Online Journal of Communication and Media Technologies, Volume 16, Issue 3, Article No: e202636.
https://doi.org/10.30935/ojcmt/18604
ABSTRACT
Solutions journalism (SoJo) has been widely promoted as a response to declining trust in news and growing audience disengagement, yet empirical evidence regarding its effectiveness remains fragmented across methods, contexts, and levels of analysis. This systematic review synthesizes 41 peer-reviewed studies (2016-2025) identified through preferred reporting items for systematic reviews and meta-analyses 2000 (PRISMA 2020)-guided searches to determine when, how, and under what conditions SoJo produces measurable outcomes. Integrating findings across contextual environments, narrative forms, audience processes, and institutional dynamics, the review shows that SoJo consistently improves affective responses and perceived efficacy but yields uneven behavioral effects.
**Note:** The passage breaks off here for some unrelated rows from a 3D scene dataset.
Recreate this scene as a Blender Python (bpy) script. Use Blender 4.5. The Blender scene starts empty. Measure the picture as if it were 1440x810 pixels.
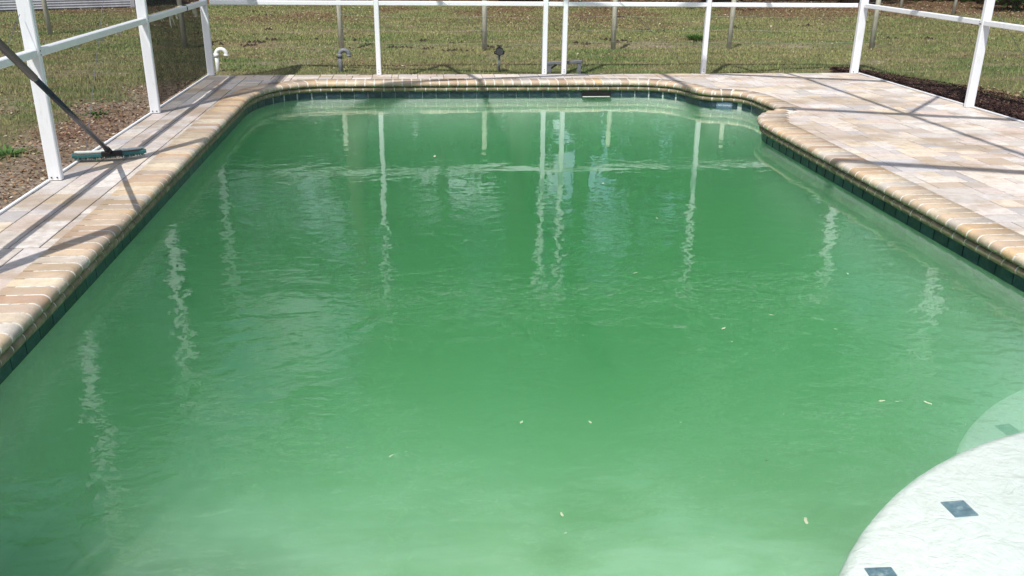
import bpy, math, random
import numpy as np
from mathutils import Vector, Matrix, noise as mnoise
random.seed(7); rng = np.random.default_rng(7)
R = math.radians
S = bpy.context.scene
COL = S.collection

# ------------------------------------------------------------------ camera
F, TH, YAW, ROLL, H = 1243.0, R(21.4), R(6.24), R(0.68), 1.5
fw = Vector((math.sin(YAW)*math.cos(TH), math.cos(YAW)*math.cos(TH), -math.sin(TH)))
rt = Vector((math.cos(YAW), -math.sin(YAW), 0)); up = rt.cross(fw)
r2 = rt*math.cos(ROLL) + up*math.sin(ROLL); u2 = up*math.cos(ROLL) - rt*math.sin(ROLL)
camd = bpy.data.cameras.new('camera'); cam = bpy.data.objects.new('camera', camd); COL.objects.link(cam)
cam.matrix_world = Matrix(((r2.x, u2.x, -fw.x, 0), (r2.y, u2.y, -fw.y, 0), (r2.z, u2.z, -fw.z, H), (0, 0, 0, 1)))
camd.sensor_width = 36; camd.lens = 36*F/1440; camd.clip_start = 0.05; camd.clip_end = 2000
S.camera = cam

# ------------------------------------------------------------------ light
SUN = Vector((-.3124, -.5637, 1)).normalized()
w = bpy.data.worlds.new('World'); S.world = w; w.use_nodes = True
wn = w.node_tree.nodes; wl = w.node_tree.links; wn.clear()
sky = wn.new('ShaderNodeTexSky'); sky.sky_type = 'NISHITA'; sky.sun_disc = False
sky.sun_elevation = math.asin(SUN.z); sky.sun_rotation = math.atan2(SUN.x, SUN.y)
sky.air_density = 1.0; sky.dust_density = 1.5; sky.ozone_density = 1.0
bg = wn.new('ShaderNodeBackground'); bg.inputs['Strength'].default_value = 0.15
# thin broken cloud added out of view so the mirrored sky varies on the water
wtc = wn.new('ShaderNodeTexCoord'); wmp = wn.new('ShaderNodeMapping'); wmp.inputs['Scale'].default_value = (1, 1, 2.2); wl.new(wtc.outputs['Generated'], wmp.inputs[0])
wno = wn.new('ShaderNodeTexNoise'); wno.inputs['Scale'].default_value = 3.2; wno.inputs['Detail'].default_value = 7; wno.inputs['Roughness'].default_value = .62; wno.inputs['Distortion'].default_value = .4; wl.new(wmp.outputs[0], wno.inputs['Vector'])
wra = wn.new('ShaderNodeValToRGB'); wra.color_ramp.elements[0].position = .47; wra.color_ramp.elements[0].color = (0, 0, 0, 1); wra.color_ramp.elements[1].position = .64; wra.color_ramp.elements[1].color = (.85, .85, .85, 1); wl.new(wno.outputs['Fac'], wra.inputs[0])
wmx = wn.new('ShaderNodeMix'); wmx.data_type = 'RGBA'; wmx.inputs[7].default_value = (6.2, 6.4, 6.7, 1); wl.new(wra.outputs[0], wmx.inputs['Factor']); wl.new(sky.outputs[0], wmx.inputs[6])
wo = wn.new('ShaderNodeOutputWorld'); wl.new(wmx.outputs[2], bg.inputs[0]); wl.new(bg.outputs[0], wo.inputs[0])
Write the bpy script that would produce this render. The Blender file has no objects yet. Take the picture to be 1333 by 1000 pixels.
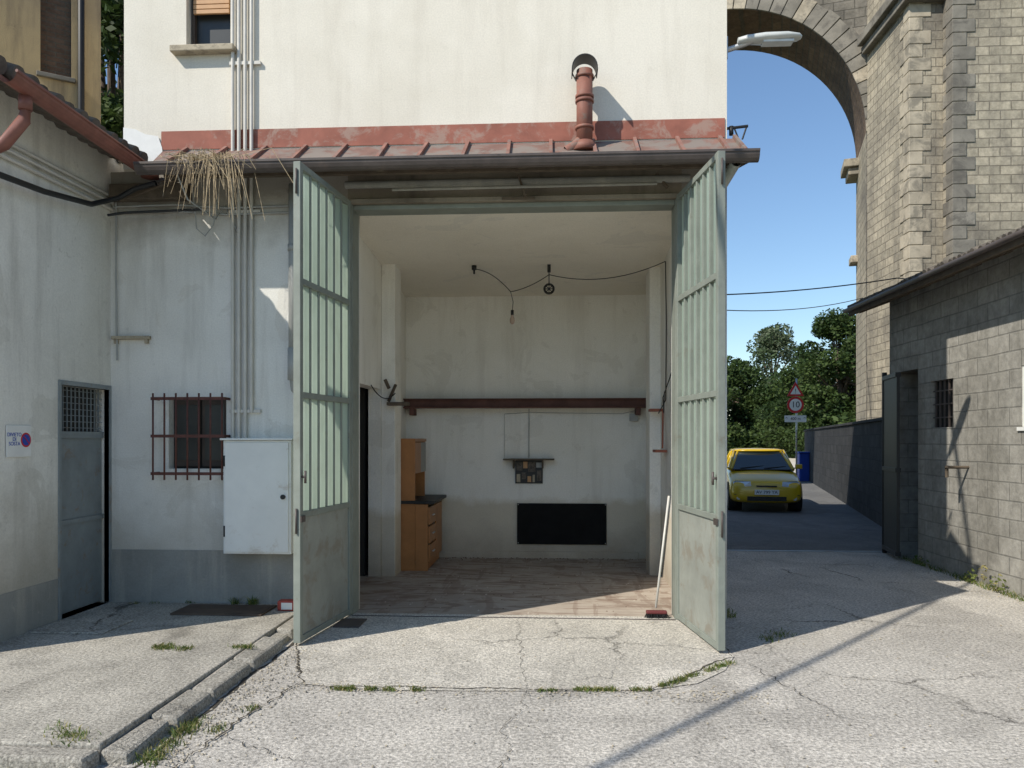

Outcomes vary systematically depending on narrative structure, audience relevance, and organizational feasibility, while structural constraints such as resource limitations, platform logics, and newsroom norms restrict scalability. By specifying how narrative design, media context, and institutional implementation interact in shaping civic outcomes, the study advances journalism communication theory and provides evidence-based guidance for practitioners. The findings reframe SoJo not as a universal remedy for journalism’s crisis but as a conditional innovation whose impact depends on identifiable mechanisms and contextual contingencies.
CITATION
Herrera-Damas, S., & Requejo-Alemán, J. L. (2026). Scaling solutions journalism: A systematic review of audience effects, narrative mediators, and organizational constraints.
Online Journal of Communication and Media Technologies, 16(3), e202636.